The last 2 weeks of December I returned to Ontario for the Christmas Season. It was marvelous to see my clan and to bask in the warmth of my Daughter’s home where she hosted much of the festivities for our small family.  The grandkids were full of stories and play and I got to snuggle with a fat and happy baby which will warm just about anyone.  Tobogganing and caroling and Tube sliding and talk over drinks filled the time and it passed by all too quickly.
 But the dark was working its power in this village while I was happily occupied.  It is, generally very quiet, this place where the water flows.  Yes, there are issues here. That’s why I’m here. Alcohol abuse and dependence permeates life here despite no sales in the community and limits on amounts one can legally possess. And with the alcohol comes the side of human nature that no one ever wants to see.  I know of its power from my earliest years: the power to create what Louis Stevenson named Mr. Hyde. So in the days of my absence from here alcohol claimed another victim and did so violently and in a relationship which should have only ever been marked by maternal intimacy. A mother lost her life to a son. 

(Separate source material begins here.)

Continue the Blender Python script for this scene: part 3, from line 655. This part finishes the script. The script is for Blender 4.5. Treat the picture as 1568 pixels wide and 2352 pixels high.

The community rallied. Leaders met with the family, a drum dance was held for them and for the healing of the community. The one passed on was buried in and by the community and the one who had succumbed to the dark and enacted this tragedy, the elders and leaders asked the community to forgive and to meet their anger with love.
Just like at the solstice, when the sun begins its return journey and the sky lightens longer and longer, as the days pass so too did this hamlet emerge from that dark place. Community members met the plane when the young man was being flown out to jail in Yellowknife and I hear that people shouted to him words of support and encouragement and love.  I returned to a community at peace after a tragic event.
These have been dark days.
With the slow returning of the sun the cold has eased making venturing out onto the ice more palatable. We’ve been averaging about -15°c for the past couple of weeks but the ice that formed up in January is now measured in meters. Stop. Think about that. Meters. Standing out in the open on the wind cleared ice under a bright cloudless sky recently I looked down through this giant sheet. The depth was impossible to estimate through the distortions but the light penetrated deeply and I was reminded of taking the kids to the CN tower last winter and standing, admittedly nervously, on the glass floor on the observation deck. The experience on the ice brought that same pit of your stomach reaction that it did being a kilometer overhead.
At a sharing circle I attend one of the group brought ice for beverages. This consisted of a slab of crystal clear water cut from lake earlier in the day. It tasted of nothing. It melted slowly. It had no imperfections, no bubbles or frost. Light refracted within this natural prism. It was beautiful. Once again I found myself being the silly southerner caught staring and this time at the chunk of ice in the big plastic bowl, as if it was some Penn and Teller trick. An elder cocked his head at me, raised his eyebrows and smiled the way one might when lovingly patronizing a child. 
I’ve had only a couple of sightings of the Aurora Borealis in my time here. Once was early in the morning as I was walking to work. Initially I thought I was seeing just a strange cloud formation but as I watched it morphed and snaked out across the sky.  The second time was just the other night and this time it was in the early evening and the light was again cloud like and moved like an oscilloscope through the starry backdrop.  I know that the northern lights are more colorful depending on the night and location and tilt of the planet and alignment of the stars and planets and how many hairs I have on my head that night but I’ve yet to see the lights in colour. I understand this is a good month for viewing so I remain hopeful and have my camera at the ready. I had to learn some advanced camera techniques in preparation for my eventual attempts to photograph the Aurora Borealis including how to turn the camera to some other setting than auto, how to set an f-stop and shutter speed and how to pretend that I even know what these things mean. It all seems to have something to do with how much light gets into the magic box with the glass in front.  Noaka appears to be yet another trickster.  That said, my neighbor took some great shots while he was on the ice road this week.  For him Noaka is tame.

Photo by Morris Neyelle
I'm rereading this entry before I post. I glanced up to see that it is still light out. My watch says 1745 hrs. When did this happen? The daylight has crept up on me and the darkness has beat a retreat. I am fascinated by the idea of 21 hrs of light. I'll keep ya' posted as we arrive.